See it in St. Louis

From food to sports, the host city of the 2011 Annual Meeting & Expo has something for everyone

The 2011 Annual Meeting & Expo will take place August 6-9 in St. Louis, a city known for blues music and Build-A-Bear Workshop. But the “Gateway to the West” has much more to offer. After attending education sessions all day and networking with colleagues at evening receptions, take in some unique sites before you head home.

Cheap dates

Catch a Cardinals game. The Cardinals play the Milwaukee Brewers at Busch Stadium on August 9, 10, and 11 and the Colorado Rockies on August 12, 13, and 14. Snag first-base terrace tickets for $5.

Sample free beer. Nestled in the heart of the Soulard neighborhood, the Anheuser-Busch Brewery is representative of the historic architecture built from St. Louis’ signature red brick. Tours include stops at the Budweiser Clydesdale Stable, Beechwood Lager Cellars, plus free samples. Open daily; free admission.

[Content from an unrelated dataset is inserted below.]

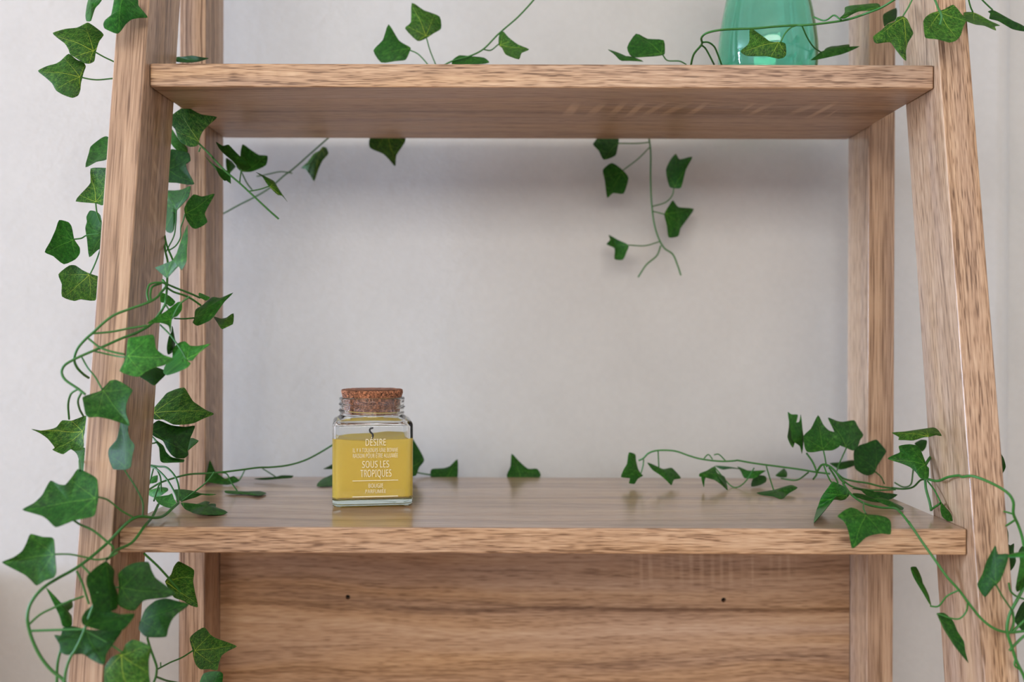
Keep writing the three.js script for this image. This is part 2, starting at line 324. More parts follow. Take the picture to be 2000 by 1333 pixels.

Get a taste of history. Want to know more about the home of the 1904 World’s Fair and the city that Miles Davis and Samuel Clemens called home? See St. Louis history on display at the Missouri History Museum. Free general admission; fee charged for some special exhibitions. Open 10 a.m. to 5 p.m. daily with hours extended until 8 p.m. on Tuesdays through Labor Day.

It’s science. The St. Louis Science Center has more than 700 displays, an Omnimax theater, and a planetarium. Bring the kids to visit the Discovery Room, where children can conduct experiments with magnets or water and read in the book nook. Free general admission. Summer hours are Monday through Saturday from 9:30 a.m. to 5:30 p.m. and Sunday from 11 a.m. until 5:30 p.m.

Stunning scenery

Marvel at the Gateway Arch. Soaring 630 feet above the Mississippi River, the Gateway Arch serves as a testament to St. Louis’ pioneer spirit and sense of adventure. The Opening Night Celebration from 7 p.m. to 9:30 p.m. on August 6 will be held on the grounds of the Gateway Arch, and visitors can buy $10 tickets online to catch a tram that ascends to the observation deck every 10 minutes.

Take a garden stroll. The Missouri Botanical Garden, founded in 1859, is a National Historic Landmark with 79 acres of gardens. Check out statues, fountains, and historic structures and take in international plant life with a visit to the Chinese, Japanese, or Ottoman gardens and the rainforest located inside the Climatron geodesic dome. Admission is $8 for adults and free for children 12 and under. Open daily from 9 a.m. to 5 p.m.

Visit a downtown oasis. Situated in the midst of a bustling downtown, Citygarden is a stunning collection of lush plantings and internationally renowned sculptures. The 2.9 acres are filled with water and stone architecture and design, offering a unique gathering place in the city.

Observe a work of modern art. The Laumeier Sculpture Park has more than 80 works of contemporary sculpture within a 105-acre natural landscape. The park expands the context of contemporary sculpture beyond the traditional confines of a museum, and the open-air museum and sculpture park also hosts various exhibitions and a number of family-friendly cultural events each year. Admission is free. Open daily from 8 a.m. until sunset.

The 2011 Annual Meeting & Expo will take place August 6-9 and has new learning formats and thought-provoking speakers who will give you ideas you can implement as soon as you get back to the office. For more information and to register, visit

3 Ways to Eat Like a Local

Eat your way through these three St. Louis restaurants that rate high with locals.

1 Pappy’s Smokehouse
3106 Olive Street

Rated as one of the city’s top 40 restaurants by St. Louis Magazine in 2010, Pappy’s Smokehouse is the place to get barbecue ribs and sandwiches. Pappy’s, featured on Travel Channel’s Man v. Food, has created a special dish called “The Adam Bomb,” named after host Adam Richman. The dish has a full slab of ribs, a beef brisket, a pork sandwich, chicken, four sides, plus a Hot Link Frito Pie. For $42.99, it’s a meal fit for a small group.

2 Crown Candy Kitchen
1401 Saint Louis Avenue

Opened in 1913, Crown Candy Kitchen has kept the atmosphere of its early days. With a soda fountain and vintage jukebox, Crown Candy Kitchen is one of the oldest St. Louis establishments still in existence. The restaurant is great for a reasonably priced lunch or dinner, but it’s perhaps better known for its homemade chocolates, malts, and huge ice cream sundaes.

3 Blueberry Hill Restaurant & Bar
6504 Delmar Boulevard

Located in the Loop, Blueberry Hill is a restaurant and music venue that features local artists and touring acts, including Chuck Berry, who plays here often. If music isn’t your scene, you can find darts, pinball, video games, a photo booth, and an extensive beer selection.